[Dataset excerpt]

-*-

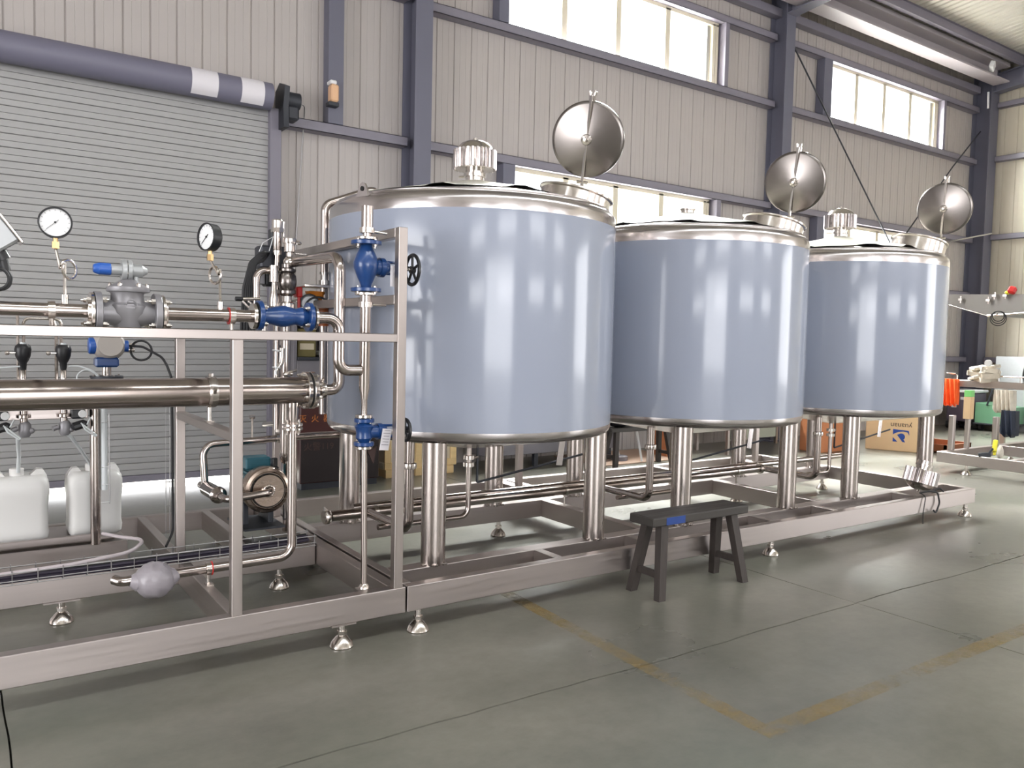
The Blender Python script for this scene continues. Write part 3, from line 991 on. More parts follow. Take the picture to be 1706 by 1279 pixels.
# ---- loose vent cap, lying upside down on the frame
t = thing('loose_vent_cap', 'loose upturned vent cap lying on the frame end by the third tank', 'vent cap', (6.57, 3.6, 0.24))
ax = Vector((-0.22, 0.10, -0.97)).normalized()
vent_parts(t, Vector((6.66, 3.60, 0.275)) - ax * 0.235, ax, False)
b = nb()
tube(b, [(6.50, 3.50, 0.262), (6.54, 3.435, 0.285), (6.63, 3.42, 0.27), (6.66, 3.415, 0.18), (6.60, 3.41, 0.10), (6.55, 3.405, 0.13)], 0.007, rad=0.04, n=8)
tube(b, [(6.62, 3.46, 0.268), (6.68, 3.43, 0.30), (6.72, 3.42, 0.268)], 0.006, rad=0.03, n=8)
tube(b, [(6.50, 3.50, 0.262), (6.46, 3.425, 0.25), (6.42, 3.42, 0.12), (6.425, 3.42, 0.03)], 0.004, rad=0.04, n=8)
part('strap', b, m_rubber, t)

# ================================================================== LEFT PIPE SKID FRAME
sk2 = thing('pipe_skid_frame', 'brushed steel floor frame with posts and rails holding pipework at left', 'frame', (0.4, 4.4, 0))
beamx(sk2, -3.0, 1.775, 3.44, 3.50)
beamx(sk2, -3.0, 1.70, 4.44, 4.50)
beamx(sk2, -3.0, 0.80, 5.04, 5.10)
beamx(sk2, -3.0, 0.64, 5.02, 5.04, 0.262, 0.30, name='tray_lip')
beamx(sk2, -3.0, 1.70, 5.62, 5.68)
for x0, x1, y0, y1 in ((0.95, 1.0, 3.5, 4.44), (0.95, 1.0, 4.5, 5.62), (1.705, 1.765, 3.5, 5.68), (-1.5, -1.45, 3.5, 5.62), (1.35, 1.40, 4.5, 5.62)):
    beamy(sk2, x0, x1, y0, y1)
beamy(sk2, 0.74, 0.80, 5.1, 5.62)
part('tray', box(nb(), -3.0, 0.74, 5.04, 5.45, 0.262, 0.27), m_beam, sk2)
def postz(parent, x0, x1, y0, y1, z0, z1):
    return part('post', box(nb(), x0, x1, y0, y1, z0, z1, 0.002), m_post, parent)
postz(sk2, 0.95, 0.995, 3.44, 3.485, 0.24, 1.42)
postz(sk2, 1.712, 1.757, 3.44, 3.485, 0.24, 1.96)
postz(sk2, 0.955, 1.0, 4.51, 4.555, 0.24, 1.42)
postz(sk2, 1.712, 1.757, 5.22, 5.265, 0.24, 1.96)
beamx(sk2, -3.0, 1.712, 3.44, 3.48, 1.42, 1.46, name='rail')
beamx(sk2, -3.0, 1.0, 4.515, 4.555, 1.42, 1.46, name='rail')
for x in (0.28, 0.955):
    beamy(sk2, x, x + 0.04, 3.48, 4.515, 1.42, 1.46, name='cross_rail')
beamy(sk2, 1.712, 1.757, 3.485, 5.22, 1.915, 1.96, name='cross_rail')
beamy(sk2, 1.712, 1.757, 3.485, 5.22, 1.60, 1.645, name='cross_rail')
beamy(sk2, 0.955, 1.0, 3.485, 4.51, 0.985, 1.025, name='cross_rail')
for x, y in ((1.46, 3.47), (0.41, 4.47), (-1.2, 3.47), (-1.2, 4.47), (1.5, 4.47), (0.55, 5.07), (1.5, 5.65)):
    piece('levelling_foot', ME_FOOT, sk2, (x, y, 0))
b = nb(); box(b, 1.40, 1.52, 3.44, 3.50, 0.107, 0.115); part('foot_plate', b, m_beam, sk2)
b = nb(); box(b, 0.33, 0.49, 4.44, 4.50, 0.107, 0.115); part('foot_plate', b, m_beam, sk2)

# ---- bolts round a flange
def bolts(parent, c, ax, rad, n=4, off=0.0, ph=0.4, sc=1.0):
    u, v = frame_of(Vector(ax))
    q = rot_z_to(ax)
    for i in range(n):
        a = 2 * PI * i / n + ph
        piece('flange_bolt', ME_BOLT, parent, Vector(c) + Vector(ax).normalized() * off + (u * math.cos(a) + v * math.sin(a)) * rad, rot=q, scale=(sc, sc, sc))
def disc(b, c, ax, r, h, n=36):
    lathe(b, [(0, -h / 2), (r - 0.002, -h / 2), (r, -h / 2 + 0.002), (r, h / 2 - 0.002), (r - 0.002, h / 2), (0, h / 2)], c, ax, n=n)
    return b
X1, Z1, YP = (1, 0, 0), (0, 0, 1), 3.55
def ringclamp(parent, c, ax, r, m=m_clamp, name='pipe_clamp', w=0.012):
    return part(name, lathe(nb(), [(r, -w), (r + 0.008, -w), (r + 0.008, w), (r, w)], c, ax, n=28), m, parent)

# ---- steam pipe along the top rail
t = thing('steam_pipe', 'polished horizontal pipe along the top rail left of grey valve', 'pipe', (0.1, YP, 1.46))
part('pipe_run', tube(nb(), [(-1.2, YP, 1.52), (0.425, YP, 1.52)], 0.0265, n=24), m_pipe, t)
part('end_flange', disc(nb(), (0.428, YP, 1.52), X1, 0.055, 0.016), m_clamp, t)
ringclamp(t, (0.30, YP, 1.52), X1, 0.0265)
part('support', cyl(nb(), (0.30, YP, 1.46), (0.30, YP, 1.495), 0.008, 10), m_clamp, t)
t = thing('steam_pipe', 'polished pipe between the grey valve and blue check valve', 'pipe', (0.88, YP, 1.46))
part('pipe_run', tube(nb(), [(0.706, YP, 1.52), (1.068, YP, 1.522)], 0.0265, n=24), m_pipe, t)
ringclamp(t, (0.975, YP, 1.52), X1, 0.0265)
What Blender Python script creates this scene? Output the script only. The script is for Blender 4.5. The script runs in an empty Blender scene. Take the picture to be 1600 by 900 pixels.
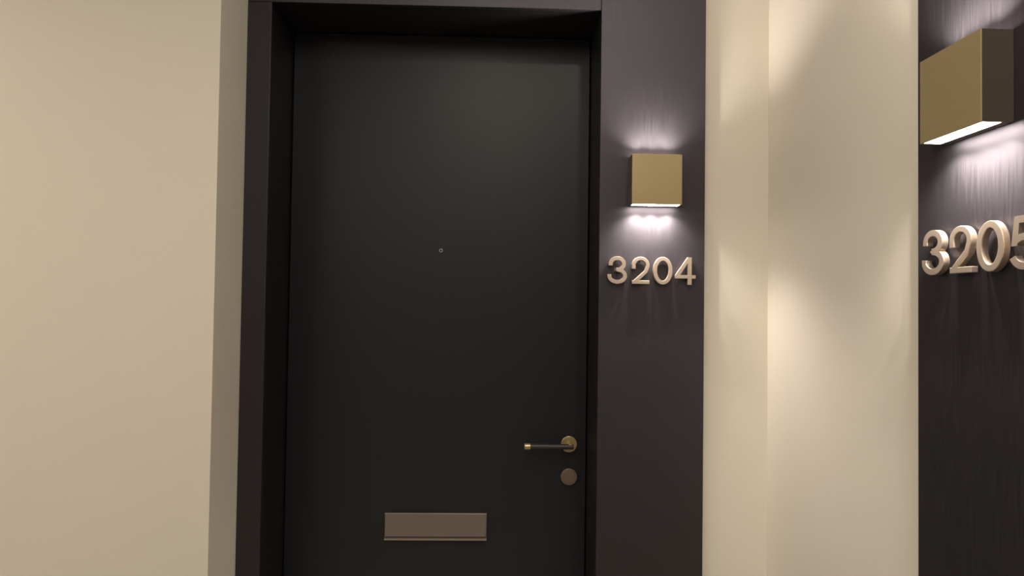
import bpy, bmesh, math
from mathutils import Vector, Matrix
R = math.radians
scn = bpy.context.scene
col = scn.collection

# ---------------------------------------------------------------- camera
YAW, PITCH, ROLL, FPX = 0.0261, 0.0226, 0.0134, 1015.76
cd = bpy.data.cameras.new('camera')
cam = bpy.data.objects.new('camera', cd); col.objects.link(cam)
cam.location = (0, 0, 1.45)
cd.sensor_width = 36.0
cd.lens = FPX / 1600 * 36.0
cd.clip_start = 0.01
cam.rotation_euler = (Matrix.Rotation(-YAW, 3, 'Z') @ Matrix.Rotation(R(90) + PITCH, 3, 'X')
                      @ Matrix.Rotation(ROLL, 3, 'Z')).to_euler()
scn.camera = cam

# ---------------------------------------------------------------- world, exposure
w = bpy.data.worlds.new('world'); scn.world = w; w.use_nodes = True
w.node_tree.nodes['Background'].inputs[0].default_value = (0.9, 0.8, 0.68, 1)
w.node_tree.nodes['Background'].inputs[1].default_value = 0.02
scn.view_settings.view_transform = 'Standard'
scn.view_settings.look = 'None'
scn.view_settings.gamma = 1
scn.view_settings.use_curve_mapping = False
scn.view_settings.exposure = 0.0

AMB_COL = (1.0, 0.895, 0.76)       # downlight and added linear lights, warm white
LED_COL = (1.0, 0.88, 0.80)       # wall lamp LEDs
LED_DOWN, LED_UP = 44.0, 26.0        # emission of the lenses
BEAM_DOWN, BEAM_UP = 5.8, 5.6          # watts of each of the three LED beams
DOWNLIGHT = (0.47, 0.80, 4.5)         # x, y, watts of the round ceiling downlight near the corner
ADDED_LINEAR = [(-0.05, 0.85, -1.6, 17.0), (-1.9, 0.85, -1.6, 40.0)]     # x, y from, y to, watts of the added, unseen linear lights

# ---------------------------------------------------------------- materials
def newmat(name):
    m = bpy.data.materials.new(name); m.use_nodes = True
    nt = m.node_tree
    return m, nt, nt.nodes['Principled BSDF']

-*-

[Exercise]
Repeat the lines above, starting at the first and stopping after the line that holds "part('strap', b, m_rubber, t)", with the pictures left out.

[Answer to this problem]
The Blender Python script for this scene continues. Write part 3, from line 991 on. More parts follow. Take the picture to be 1706 by 1279 pixels.
# ---- loose vent cap, lying upside down on the frame
t = thing('loose_vent_cap', 'loose upturned vent cap lying on the frame end by the third tank', 'vent cap', (6.57, 3.6, 0.24))
ax = Vector((-0.22, 0.10, -0.97)).normalized()
vent_parts(t, Vector((6.66, 3.60, 0.275)) - ax * 0.235, ax, False)
b = nb()
tube(b, [(6.50, 3.50, 0.262), (6.54, 3.435, 0.285), (6.63, 3.42, 0.27), (6.66, 3.415, 0.18), (6.60, 3.41, 0.10), (6.55, 3.405, 0.13)], 0.007, rad=0.04, n=8)
tube(b, [(6.62, 3.46, 0.268), (6.68, 3.43, 0.30), (6.72, 3.42, 0.268)], 0.006, rad=0.03, n=8)
tube(b, [(6.50, 3.50, 0.262), (6.46, 3.425, 0.25), (6.42, 3.42, 0.12), (6.425, 3.42, 0.03)], 0.004, rad=0.04, n=8)
part('strap', b, m_rubber, t)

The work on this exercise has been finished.